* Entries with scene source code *
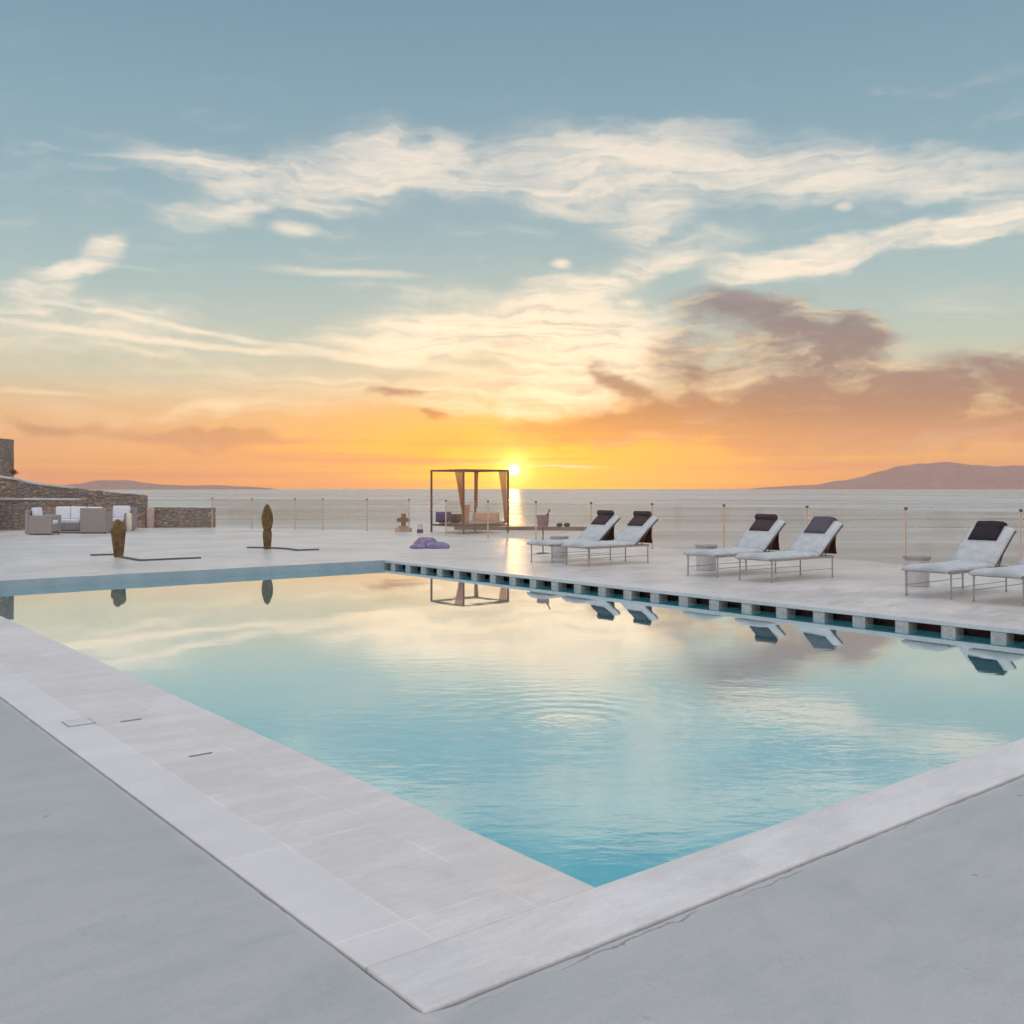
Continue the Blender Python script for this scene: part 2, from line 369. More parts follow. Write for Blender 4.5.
def water_pool():
    m, nt, o = newmat('pool_water_surface'); v = objco(nt, True)
    sx = nt.nodes.new('ShaderNodeSeparateXYZ'); nt.links.new(v, sx.inputs[0])
    X, Y = S(nt, sx.outputs[0]), S(nt, sx.outputs[1])
    JX, JY = .38, 6.85
    d = ((X-JX)*(X-JX) + (Y-JY)*(Y-JY)).f('SQRT')
    nd = noise(nt, v, 2.2, 3, .5)
    ring = ((d + nd*.10)*34.0).f('SINE')*(d*d*(-1/1.1)).f('EXPONENT')
    core = noise(nt, v, 14, 3, .6)*((d*d)*(-1/.05)).f('EXPONENT')
    rip = noise(nt, mapping(nt, v, rot=(0,0,R(10)), scale=(1,2.2,1)), 3.2, 4, .55, .4)
    amp = ((X-.2)*(X-.2)*.30 + (Y-6.6)*(Y-6.6)*.25)._m('MULTIPLY', -1/2.2).f('EXPONENT')
    swell = noise(nt, mapping(nt, v, scale=(1,1.5,1)), .8, 3, .5)
    fine = noise(nt, mapping(nt, v, scale=(1,2.0,1)), 9, 3, .5)
    h = ring*.035 + core*.6 + rip*(amp*.20+.004) + swell*.07 + fine*(amp*.06)
    b = bumpn(nt, h, 1.0, .0125)
    lw = nt.nodes.new('ShaderNodeLayerWeight'); lw.inputs['Blend'].default_value = .5; nt.links.new(b, lw.inputs['Normal'])
    fc = S(nt, lw.outputs['Facing']).ramp(0, 1, False)          # 1 at grazing
    fac = fc.ramp(.52, .85, False, c=.10, d=.83)
    gl = nt.nodes.new('ShaderNodeBsdfGlossy'); gl.inputs['Roughness'].default_value = .015; nt.links.new(b, gl.inputs['Normal'])
    gl.inputs['Color'].default_value = (1,1,1,1)
    tr = nt.nodes.new('ShaderNodeBsdfTransparent'); tr.inputs[0].default_value = (.50,.86,.89,1)
    mx = nt.nodes.new('ShaderNodeMixShader'); nt.links.new(fac.clamp().k, mx.inputs[0])
    nt.links.new(tr.outputs[0], mx.inputs[1]); nt.links.new(gl.outputs[0], mx.inputs[2]); nt.links.new(mx.outputs[0], o.inputs[0])
    return m
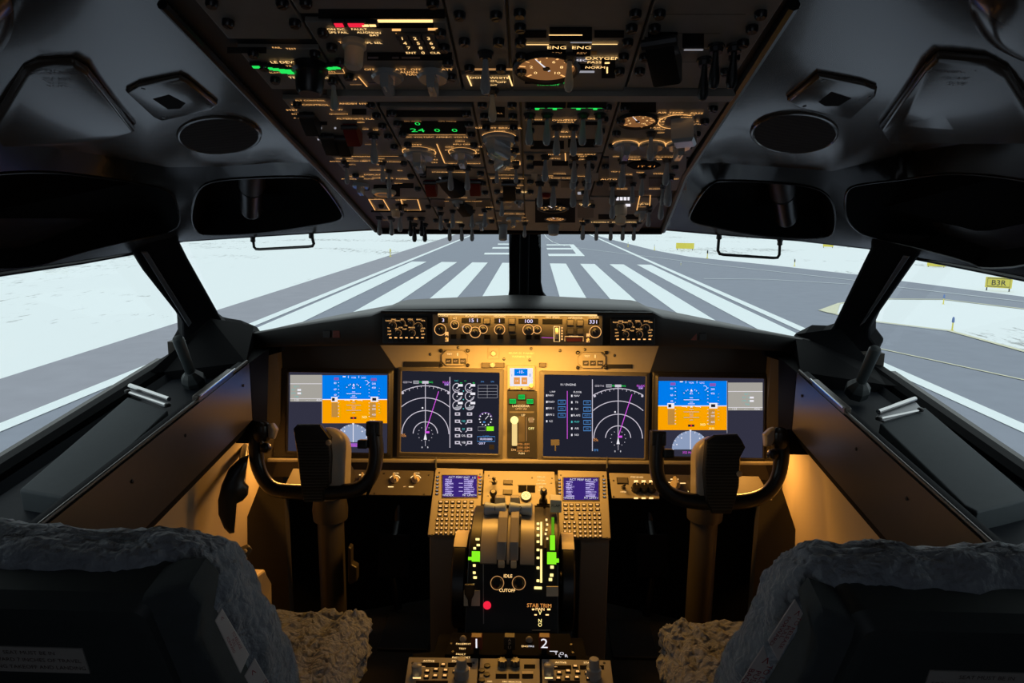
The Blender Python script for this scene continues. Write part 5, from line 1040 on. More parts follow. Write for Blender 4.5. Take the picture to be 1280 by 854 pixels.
# hood brow above the centre panel with its lamp strip
q = [at_Y(x, y, 1.994) for x, y in ((478, 388), (815, 390), (815, 393), (478, 391))]
MB().prism(q, (0, -.03, .003)).build('brow', 'black', t, smooth=False, bevel=.004)
MB().prism([at_Y(x, y, 1.993) for x, y in ((548, 392), (746, 393.2), (746, 394.6), (548, 393.4))], (0, -.010, 0)).build('lamp_strip', 'lamp_strip', t, smooth=False)
for s, x in ((-1, 415), (1, 872)):
    t2 = thing('master_caution_lights', 'pair of dark unlit caution lights on the %s wing of the glareshield' % ('left' if s < 0 else 'right'), 'light', at_Y(x, 425, 2.03))
    for d, mt in ((-6, 'bezel_dark'), (6, 'handle_red')):
        d = d*-s; y0 = 413 if s < 0 else 416
        MB().prism([at_Y(x+d+a, y0+b, 2.026) for a, b in ((-4.5, 9), (4.5, 9), (4.5, 0), (-4.5, 0))], (0, -.006, 0)).build('light_cap', mt, t2, smooth=False, bevel=.0012)
MC = Frame(GS.o, (1, 0, 0), (0, .0, 1))
p = Panel(MC, 'mode_control_panel', 'long autopilot control panel lit gold along the glareshield centre', 'panel', [(541, 430), (753, 431.5), (753, 394), (541, 392.5)], 'panel_brown', .006)
def rg(x, y, r, w=.0016): p.ring(x, y, r*1.12, 'amber', 0, 360, w); 
for x0, x1, y0, y1, tx, tm in ((548, 560, 397, 404, '3', 'COURSE'), (577, 601, 397.5, 404, '15 1', 'IAS/MACH'), (618, 631, 398, 404.5, '1', 'HEADING'), (648, 673, 398.5, 405, '100', 'ALTITUDE'), (678, 703, 399, 405.5, '', 'VERT SPEED'), (735, 749, 399, 406, '331', 'COURSE')):
    p.rect(x0, x1, y0, y1, 'black_matte'); p.text((x0+x1)/2, y0-2.4, tm, .0075, 'amber_hot'); p.text((x0+x1)/2+(3 if x1-x0 > 20 and tx != '100' else 0), (y0+y1)/2, tx, .0145, 'lcd_digit', 1.15)
p.text(569, 398, 'A/T', .0072, 'amber_hot'); p.text(568.5, 411, 'ARM', .0045, 'amber_hot')
for x, y, r in ((550.5, 412, .0145), (568.5, 406, .0105), (584, 411, .0115), (594, 415.5, .0135), (604, 411.5, .0105), (624.5, 412, .013), (660.5, 412.5, .014), (671.5, 412, .010), (744, 415, .0145)):
    rg(x, y, r); p.K(x, y, r/.0155, 'black_satin')
for x, y in ((567, 420.5), (579.5, 420.5), (609, 421), (625.5, 421), (641.5, 421), (661, 421.5), (671.5, 421.5)): p.L(x, y, 'black_matte', .014, .011, 'push_button'); p.line([(x-2, y), (x+2, y)], .0012, 'green_dim')
for x, y in ((608.5, 401), (640, 401.5), (640, 411), (713, 403), (725, 403.5), (713, 414), (725, 414)): p.L(x, y, 'panel_brown', .016, .014, 'push_button'); p.text(x, y-1.2, 'CMD' if x > 700 else 'LVL', .005, 'amber_dim')
p.rect(605.5, 612, 401.8, 404, 'green'); p.text(608.5, 399.5, 'N1', .006, 'amber')
for x0, y0, y1, x in ((556, 415, 427, 558.5), (733, 417, 428, 735)): 
    m = MB(); p.rect(x-2, x+2, y0, y1, 'amber'); p.T(x, (y0+y1)/2, .7, 'knob_cream')
p.line([(692.5, 408), (699.5, 408), (699.5, 427), (692.5, 427), (692.5, 408)], .0018, 'amber_hot'); p.put('thumb_wheel', 'thumbw', lambda: MB().mat('cream').cyl((-.004, 0, 0), (.004, 0, 0), .016, None, 20), 696, 417); 
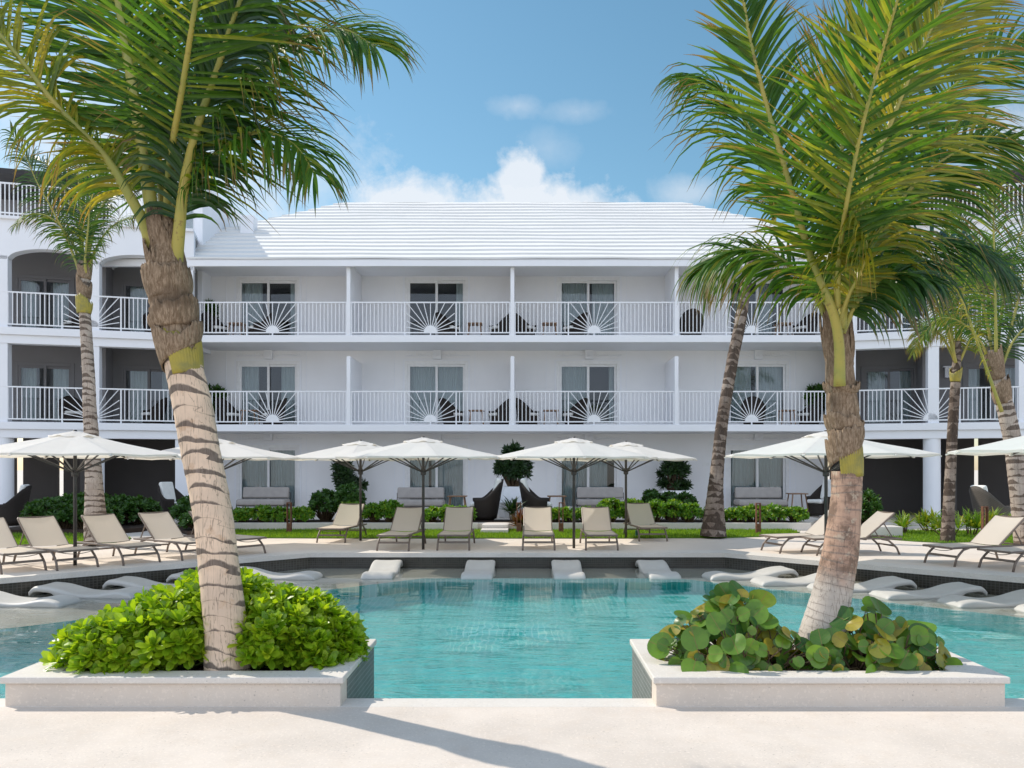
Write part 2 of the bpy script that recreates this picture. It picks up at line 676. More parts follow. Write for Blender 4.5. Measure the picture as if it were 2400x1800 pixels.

* Directions *
Check each line of the listing above for the string "this", then report only how many lines have it.

* Worked solution *
3